Physical Activity

Your Winter Running Strategy

Get your winter running strategy from runner Leigh Gerson who is based in New York. She is USATF level 1 coach and a Pilates enthusiast.

It’s very easy to write off running during the winter: The cold air hurts your lungs, the wind cuts your hands and face like a knife and you can never figure out the proper amount of layering so that you stay warm without overheating. How do you stay motivated to get outside or to the gym when the temperature indoors is much more enticing?

Step 1: Set a goal.
Step 2: Stick to the plan.

Schedule shorter races on the way to your big spring goal race. Knowing you have a 5K on the schedule every couple of weeks will get you running. Even if your mileage is less than during the warmer months, something is better than nothing and you’ll be far better prepared for that spring marathon in April which now feels like a lifetime away!

That being said, winter is also a time to build the foundation for a strong year of running. Make sure you are creating a balanced routine with weights, cross training and your runs. If the road conditions aren’t great break your long run up into two shorter runs or get inside. Here is one of my favorite speed endurance workouts that you can do anywhere — from the track to the treadmill to a city block.

Planning Your Winter Running Strategy

  • 20-minute warm-up jog. (If I’m outside and it’s really cold, I’ll go for 30 minutes,)
  • Dynamic stretching and drills — these are movements designed to get your muscles moving in a way to prepare your body for fast running. Try things like big skips, arm swings, walking lunges, high knees and leg swings.
  • 5×80-100m strides: Start at a medium effort and get a little bit faster each one. This serves two purposes: One, to get your legs turning over and two, to acclimate your lungs to the cold air!
  • 5x (4 x 200m) at 75% to 95% max effort — 30 to 45 seconds rest between intervals, 2 minutes between each set. Yup, that’s a total of 20. The first two sets should feel relatively relaxed but like you are working. Use them to practice good running form and the pace will follow! You might even feel ready to go before the rest period is up. (If you are doing this on the treadmill, set the pace and hop on and off as rest should be standing.) The two minutes after every fourth effort should be used as a reset. You’ll have enough time to recover and push harder the further you get into the workout.
  • Cool-down jog and static stretching: Depending on whether or not you are trying to add volume to your workout, this can be as little as five minutes or another 20. I like to jog from my apartment to the track as part of my warm-up and cool-down to ensure that I don’t skip on that part! But please do your stretching out of the cold air to make sure you don’t lose the elasticity you’ve created during the workout to the weather.

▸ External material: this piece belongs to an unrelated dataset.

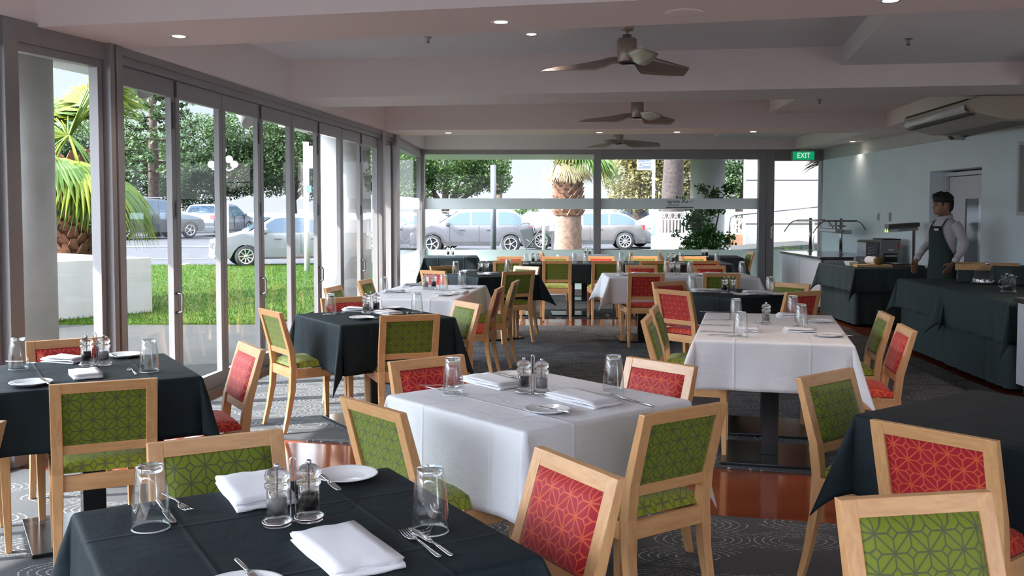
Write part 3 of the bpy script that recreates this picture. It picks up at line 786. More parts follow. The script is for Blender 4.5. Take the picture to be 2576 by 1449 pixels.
def pedestal(t, x, y, h=.72, b_=.57):
    b = MB(); b.box(x-.05,x+.05,y-.05,y+.05,.018,h); b.build('column', M['black_metal'], t, bevel=.003)
    b = MB(); b.box(x-b_/2,x+b_/2,y-b_/2,y+b_/2,.001,.018); b.build('base_plate', M['black_metal'], t, bevel=.003)
def table(desc, colr, cx, cy_, yaw, w=.80, d=.80, n=1, drop=.25, seed=0, tl=None, cl=None, kd=.62, peds=None, along='y', z=.745):
    t = thing('dining_table', tl, 'table', (cx,cy_,0), yaw, 'pedestal dining tables')
    b = MB(); b.box(-w/2,w/2,-d/2,d/2,z-.028,z); b.build('tabletop', M['board'], t, bevel=.004)
    for k in range(n):
        o = (k-(n-1)/2)*((d if along == 'y' else w)/n)
        pedestal(t, 0 if along == 'y' else o, o if along == 'y' else 0, z-.03)
    b = MB(); cloth(b, w/2+.002, d/2+.002, drop, z+.006, seed, kd)
    o = b.build('tablecloth', M[colr], None, loc=(cx,cy_,0), rz=yaw)
    m = o.modifiers.new('thick','SOLIDIFY'); m.thickness = .002; m.offset = 1
    tag(o, cl, 'tablecloth', 'white tablecloths' if 'white' in colr else 'black tablecloths')
    return t
def from_corner(c, ang, w, d):      # corner point, direction of the w side; the d side is +90 degrees
    a = math.radians(ang); ux_, uy_ = math.cos(a), math.sin(a)
    return (c[0]+ux_*w/2-uy_*d/2, c[1]+uy_*w/2+ux_*d/2, a)
Z = .752
def c3(u, v): p = at_z(u, v, Z); return (p.x, p.y)
def quadc(pts):      # centre, yaw and sizes from top corners FL, FR, BR, BL in the photo
    q = [Vector((*c3(*p),0)) for p in pts]; c = sum(q, Vector((0,0,0)))/4
    d = (q[1]-q[0])+(q[2]-q[3]); yaw = math.atan2(d.y, d.x)
    w_ = ((q[1]-q[0]).length+(q[2]-q[3]).length)/2; dd = ((q[2]-q[1]).length+(q[3]-q[0]).length)/2
    return c, yaw, w_, dd
# nearest table
p1, p2 = c3(200,1290), c3(970,1178); a = math.degrees(math.atan2(p2[1]-p1[1], p2[0]-p1[0]))
ar = math.radians(a); mid = ((p1[0]+p2[0])/2+math.sin(ar)*.41, (p1[1]+p2[1])/2-math.cos(ar)*.41)
T0 = (mid[0], mid[1], ar); table('near','cloth_black',*T0,w=.82,d=.82,seed=1,drop=.30,tl='pedestal table under the black cloth nearest to us',cl='black cloth with crossing fold lines on the nearest table')
q = c3(500,946); a = math.radians(31); T1 = (q[0]-math.cos(a)*.40-math.sin(a)*.40, q[1]-math.sin(a)*.40+math.cos(a)*.40, a)
table('lw','cloth_black',*T1,seed=2,drop=.27,kd=.5,tl='pedestal table with shiny base by the left window',cl='black cloth on the table by the left window, hanging to the red chair seat')
c, yw_, w_, d_ = quadc([(1312,1078),(1730,1003),(1385,938),(963,1003)]); T3 = (c.x, c.y, yw_)
table('mid','cloth_white',*T3,w=.84,d=.84,seed=3,drop=.325,kd=.36,tl='pedestal table under the central white cloth',cl='white cloth of the central table with a long pointed near corner')
c, yw_, w_, d_ = quadc([(832,819),(1130,797),(1035,774),(756,790)]); T2 = (c.x, c.y, yw_)
table('t2','cloth_black',*T2,w=.84,d=.80,seed=4,drop=.34,kd=.45,tl='pedestal table in front of the folding doors under a black cloth',cl='black cloth with a long hanging corner in front of the folding doors')
c, yw_, w_, d_ = quadc([(921,755),(1132,752.5),(1226,716.5),(1000,716)]); T4 = (c.x, c.y, yw_)
table('t4','cloth_white',c.x,c.y,math.radians(-8),w=.82,d=1.58,n=2,seed=5,drop=.27,tl='long double table beside the folding doors',cl='long white cloth on the double table beside the folding doors')
p = c3(1205,698); T5 = from_corner(p, 33, .80, .80)
table('t5','cloth_black',*T5,seed=6,drop=.30,kd=.75,tl='pedestal table under black cloth behind the long white table',cl='black cloth behind the long white table, pointed corner at its right')
c, yw_, w_, d_ = quadc([(1511,698),(1903,698),(1878,687),(1528,685)]); T6 = (c.x, c.y, 0)
table('t6','cloth_white',c.x,c.y-.02,0,w=1.66,d=.82,n=2,along='x',seed=7,drop=.30,kd=.7,tl='wide double table in front of the far row',cl='wide white cloth with a drooping left corner before the far row')
p = c3(1844,751); T7 = from_corner(p, 34, .82, .82)
table('t7','cloth_black',*T7,seed=8,drop=.27,tl='pedestal table under black cloth beyond the right white table',cl='black cloth beyond the right white table')
c, yw_, w_, d_ = quadc([(1756,857),(2146,868),(2086,790),(1772,787)]); T8 = (c.x, c.y, math.radians(-14))
table('t8','cloth_white',*T8,w=.86,d=1.55,n=2,seed=9,drop=.29,tl='right double table with two black pedestals in view',cl='white cloth on the right double table, its two pedestals showing below')
p = c3(2455,981); a = math.radians(36); T9 = (p[0]-math.cos(a)*.41+math.sin(a)*.41, p[1]-math.sin(a)*.41-math.cos(a)*.41, a)
table('t9','cloth_black',*T9,w=.82,d=.82,seed=10,drop=.30,kd=.5,tl='pedestal table under black cloth at the right edge of the photo',cl='bare black cloth at the right edge of the photo')
table('ra','cloth_black',.42,13.95,0,w=1.75,d=.78,n=2,along='x',seed=11,drop=.28,tl='left double table of the far black row',cl='black cloth over the left half of the far row')
table('rb','cloth_black',2.24,13.95,0,w=1.72,d=.78,n=2,along='x',seed=12,drop=.28,tl='right double table of the far black row',cl='black cloth over the right half of the far row')
table('t11','cloth_black',-1.00,15.75,math.radians(4),w=.86,d=.80,seed=13,drop=.36,tl='pedestal table in the far left glass corner',cl='black cloth lit by the sun in the far left glass corner')
table('t12','cloth_white',1.22,16.2,0,w=.86,d=.80,seed=14,drop=.27,tl='small table before the far window post',cl='white cloth on the small table before the far window post')
table('t13','cloth_black',3.22,15.75,math.radians(-6),w=.98,d=.80,seed=15,drop=.34,tl='pedestal table before the far right window',cl='black cloth before the far right window')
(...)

Doing a workout like this one once a week in the preliminary phase of your training cycle will allow you to run faster at the end of a race come spring. New to running and speed training? Start with three sets and increase as your fitness improves. And on those days where you just can’t imagine going out there alone, make a plan with a friend or a group and do it together. Make sure you plan for a great brunch or breakfast afterward!